- _GOAL_:
Output all lines exactly.

═══ DATA EXTRACT ═══

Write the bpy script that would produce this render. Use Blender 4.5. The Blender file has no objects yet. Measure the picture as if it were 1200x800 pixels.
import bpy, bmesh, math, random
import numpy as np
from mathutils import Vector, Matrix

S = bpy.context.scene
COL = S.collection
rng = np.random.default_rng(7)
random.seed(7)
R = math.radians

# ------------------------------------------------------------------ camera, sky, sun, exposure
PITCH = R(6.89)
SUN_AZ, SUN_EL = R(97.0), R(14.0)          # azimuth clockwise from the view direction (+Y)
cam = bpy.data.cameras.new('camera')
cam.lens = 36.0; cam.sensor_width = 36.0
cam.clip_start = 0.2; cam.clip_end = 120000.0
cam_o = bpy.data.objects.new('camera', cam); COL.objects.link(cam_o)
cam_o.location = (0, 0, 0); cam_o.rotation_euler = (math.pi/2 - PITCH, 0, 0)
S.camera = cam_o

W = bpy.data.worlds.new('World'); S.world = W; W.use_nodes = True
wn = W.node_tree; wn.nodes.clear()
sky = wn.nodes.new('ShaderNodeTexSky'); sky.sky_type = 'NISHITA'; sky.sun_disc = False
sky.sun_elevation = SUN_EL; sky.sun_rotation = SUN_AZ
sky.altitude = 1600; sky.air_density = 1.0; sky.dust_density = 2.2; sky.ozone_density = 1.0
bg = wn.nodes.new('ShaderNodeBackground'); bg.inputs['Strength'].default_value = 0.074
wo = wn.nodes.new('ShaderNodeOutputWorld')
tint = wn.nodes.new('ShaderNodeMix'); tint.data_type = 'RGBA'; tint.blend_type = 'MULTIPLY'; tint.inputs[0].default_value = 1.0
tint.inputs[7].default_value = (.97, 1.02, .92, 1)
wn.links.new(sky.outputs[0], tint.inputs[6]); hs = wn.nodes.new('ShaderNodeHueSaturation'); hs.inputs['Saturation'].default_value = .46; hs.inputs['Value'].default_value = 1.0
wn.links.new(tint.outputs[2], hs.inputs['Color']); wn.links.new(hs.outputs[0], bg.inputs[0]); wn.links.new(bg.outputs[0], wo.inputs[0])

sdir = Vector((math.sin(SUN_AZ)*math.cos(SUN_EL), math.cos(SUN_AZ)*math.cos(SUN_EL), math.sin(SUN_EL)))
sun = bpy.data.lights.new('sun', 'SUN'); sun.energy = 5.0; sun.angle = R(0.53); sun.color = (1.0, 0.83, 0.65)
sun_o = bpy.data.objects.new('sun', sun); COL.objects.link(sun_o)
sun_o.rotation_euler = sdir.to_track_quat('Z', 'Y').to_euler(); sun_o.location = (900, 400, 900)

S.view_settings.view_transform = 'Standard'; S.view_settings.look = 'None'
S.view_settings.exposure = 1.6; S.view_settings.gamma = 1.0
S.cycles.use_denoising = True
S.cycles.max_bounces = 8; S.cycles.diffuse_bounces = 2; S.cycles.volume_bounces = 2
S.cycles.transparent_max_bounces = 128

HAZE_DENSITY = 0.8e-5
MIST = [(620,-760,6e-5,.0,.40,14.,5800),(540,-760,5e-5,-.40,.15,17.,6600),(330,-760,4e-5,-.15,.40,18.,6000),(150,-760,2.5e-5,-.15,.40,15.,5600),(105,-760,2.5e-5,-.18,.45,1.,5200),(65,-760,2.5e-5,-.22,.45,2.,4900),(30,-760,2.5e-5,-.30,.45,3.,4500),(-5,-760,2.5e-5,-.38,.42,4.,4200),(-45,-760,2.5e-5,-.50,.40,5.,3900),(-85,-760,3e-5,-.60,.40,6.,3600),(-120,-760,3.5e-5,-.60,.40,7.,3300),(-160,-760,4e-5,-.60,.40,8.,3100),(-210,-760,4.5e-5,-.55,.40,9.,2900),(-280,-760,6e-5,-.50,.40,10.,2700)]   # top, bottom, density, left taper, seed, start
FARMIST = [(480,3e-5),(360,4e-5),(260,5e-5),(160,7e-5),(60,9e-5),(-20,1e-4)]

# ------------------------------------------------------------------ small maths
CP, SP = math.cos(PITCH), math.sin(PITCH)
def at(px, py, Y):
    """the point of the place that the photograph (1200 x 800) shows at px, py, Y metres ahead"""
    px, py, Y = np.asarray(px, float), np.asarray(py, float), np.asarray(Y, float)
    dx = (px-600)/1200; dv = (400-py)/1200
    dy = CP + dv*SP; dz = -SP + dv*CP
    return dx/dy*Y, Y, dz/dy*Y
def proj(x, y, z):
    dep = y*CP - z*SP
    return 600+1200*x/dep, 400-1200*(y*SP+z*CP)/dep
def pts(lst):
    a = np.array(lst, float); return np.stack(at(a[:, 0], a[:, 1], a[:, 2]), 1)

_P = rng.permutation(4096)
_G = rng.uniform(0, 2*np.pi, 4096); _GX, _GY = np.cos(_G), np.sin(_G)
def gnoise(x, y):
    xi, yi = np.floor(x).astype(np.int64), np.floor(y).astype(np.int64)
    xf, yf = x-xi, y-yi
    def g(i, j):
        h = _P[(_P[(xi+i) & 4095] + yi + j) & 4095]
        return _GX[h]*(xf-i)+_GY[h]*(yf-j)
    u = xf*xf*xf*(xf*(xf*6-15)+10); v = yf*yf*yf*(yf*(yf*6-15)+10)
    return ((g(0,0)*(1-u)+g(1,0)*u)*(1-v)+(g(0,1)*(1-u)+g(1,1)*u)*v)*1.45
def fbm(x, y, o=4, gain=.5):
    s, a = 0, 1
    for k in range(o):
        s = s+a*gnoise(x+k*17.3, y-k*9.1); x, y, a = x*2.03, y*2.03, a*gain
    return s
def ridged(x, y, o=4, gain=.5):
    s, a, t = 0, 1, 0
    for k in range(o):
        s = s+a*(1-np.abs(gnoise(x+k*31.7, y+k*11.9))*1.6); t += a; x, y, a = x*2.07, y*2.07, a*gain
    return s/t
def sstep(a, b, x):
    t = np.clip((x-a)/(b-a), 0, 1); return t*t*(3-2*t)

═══

- _SOLVED EXERCISE_:
Write the bpy script that would produce this render. Use Blender 4.5. The Blender file has no objects yet. Measure the picture as if it were 1200x800 pixels.
import bpy, bmesh, math, random
import numpy as np
from mathutils import Vector, Matrix

S = bpy.context.scene
COL = S.collection
rng = np.random.default_rng(7)
random.seed(7)
R = math.radians

# ------------------------------------------------------------------ camera, sky, sun, exposure
PITCH = R(6.89)
SUN_AZ, SUN_EL = R(97.0), R(14.0)          # azimuth clockwise from the view direction (+Y)
cam = bpy.data.cameras.new('camera')
cam.lens = 36.0; cam.sensor_width = 36.0
cam.clip_start = 0.2; cam.clip_end = 120000.0
cam_o = bpy.data.objects.new('camera', cam); COL.objects.link(cam_o)
cam_o.location = (0, 0, 0); cam_o.rotation_euler = (math.pi/2 - PITCH, 0, 0)
S.camera = cam_o

W = bpy.data.worlds.new('World'); S.world = W; W.use_nodes = True
wn = W.node_tree; wn.nodes.clear()
sky = wn.nodes.new('ShaderNodeTexSky'); sky.sky_type = 'NISHITA'; sky.sun_disc = False
sky.sun_elevation = SUN_EL; sky.sun_rotation = SUN_AZ
sky.altitude = 1600; sky.air_density = 1.0; sky.dust_density = 2.2; sky.ozone_density = 1.0
bg = wn.nodes.new('ShaderNodeBackground'); bg.inputs['Strength'].default_value = 0.074
wo = wn.nodes.new('ShaderNodeOutputWorld')
tint = wn.nodes.new('ShaderNodeMix'); tint.data_type = 'RGBA'; tint.blend_type = 'MULTIPLY'; tint.inputs[0].default_value = 1.0
tint.inputs[7].default_value = (.97, 1.02, .92, 1)
wn.links.new(sky.outputs[0], tint.inputs[6]); hs = wn.nodes.new('ShaderNodeHueSaturation'); hs.inputs['Saturation'].default_value = .46; hs.inputs['Value'].default_value = 1.0
wn.links.new(tint.outputs[2], hs.inputs['Color']); wn.links.new(hs.outputs[0], bg.inputs[0]); wn.links.new(bg.outputs[0], wo.inputs[0])

sdir = Vector((math.sin(SUN_AZ)*math.cos(SUN_EL), math.cos(SUN_AZ)*math.cos(SUN_EL), math.sin(SUN_EL)))
sun = bpy.data.lights.new('sun', 'SUN'); sun.energy = 5.0; sun.angle = R(0.53); sun.color = (1.0, 0.83, 0.65)
sun_o = bpy.data.objects.new('sun', sun); COL.objects.link(sun_o)
sun_o.rotation_euler = sdir.to_track_quat('Z', 'Y').to_euler(); sun_o.location = (900, 400, 900)

S.view_settings.view_transform = 'Standard'; S.view_settings.look = 'None'
S.view_settings.exposure = 1.6; S.view_settings.gamma = 1.0
S.cycles.use_denoising = True
S.cycles.max_bounces = 8; S.cycles.diffuse_bounces = 2; S.cycles.volume_bounces = 2
S.cycles.transparent_max_bounces = 128

HAZE_DENSITY = 0.8e-5
MIST = [(620,-760,6e-5,.0,.40,14.,5800),(540,-760,5e-5,-.40,.15,17.,6600),(330,-760,4e-5,-.15,.40,18.,6000),(150,-760,2.5e-5,-.15,.40,15.,5600),(105,-760,2.5e-5,-.18,.45,1.,5200),(65,-760,2.5e-5,-.22,.45,2.,4900),(30,-760,2.5e-5,-.30,.45,3.,4500),(-5,-760,2.5e-5,-.38,.42,4.,4200),(-45,-760,2.5e-5,-.50,.40,5.,3900),(-85,-760,3e-5,-.60,.40,6.,3600),(-120,-760,3.5e-5,-.60,.40,7.,3300),(-160,-760,4e-5,-.60,.40,8.,3100),(-210,-760,4.5e-5,-.55,.40,9.,2900),(-280,-760,6e-5,-.50,.40,10.,2700)]   # top, bottom, density, left taper, seed, start
FARMIST = [(480,3e-5),(360,4e-5),(260,5e-5),(160,7e-5),(60,9e-5),(-20,1e-4)]

# ------------------------------------------------------------------ small maths
CP, SP = math.cos(PITCH), math.sin(PITCH)
def at(px, py, Y):
    """the point of the place that the photograph (1200 x 800) shows at px, py, Y metres ahead"""
    px, py, Y = np.asarray(px, float), np.asarray(py, float), np.asarray(Y, float)
    dx = (px-600)/1200; dv = (400-py)/1200
    dy = CP + dv*SP; dz = -SP + dv*CP
    return dx/dy*Y, Y, dz/dy*Y
def proj(x, y, z):
    dep = y*CP - z*SP
    return 600+1200*x/dep, 400-1200*(y*SP+z*CP)/dep
def pts(lst):
    a = np.array(lst, float); return np.stack(at(a[:, 0], a[:, 1], a[:, 2]), 1)

_P = rng.permutation(4096)
_G = rng.uniform(0, 2*np.pi, 4096); _GX, _GY = np.cos(_G), np.sin(_G)
def gnoise(x, y):
    xi, yi = np.floor(x).astype(np.int64), np.floor(y).astype(np.int64)
    xf, yf = x-xi, y-yi
    def g(i, j):
        h = _P[(_P[(xi+i) & 4095] + yi + j) & 4095]
        return _GX[h]*(xf-i)+_GY[h]*(yf-j)
    u = xf*xf*xf*(xf*(xf*6-15)+10); v = yf*yf*yf*(yf*(yf*6-15)+10)
    return ((g(0,0)*(1-u)+g(1,0)*u)*(1-v)+(g(0,1)*(1-u)+g(1,1)*u)*v)*1.45
def fbm(x, y, o=4, gain=.5):
    s, a = 0, 1
    for k in range(o):
        s = s+a*gnoise(x+k*17.3, y-k*9.1); x, y, a = x*2.03, y*2.03, a*gain
    return s
def ridged(x, y, o=4, gain=.5):
    s, a, t = 0, 1, 0
    for k in range(o):
        s = s+a*(1-np.abs(gnoise(x+k*31.7, y+k*11.9))*1.6); t += a; x, y, a = x*2.07, y*2.07, a*gain
    return s/t
def sstep(a, b, x):
    t = np.clip((x-a)/(b-a), 0, 1); return t*t*(3-2*t)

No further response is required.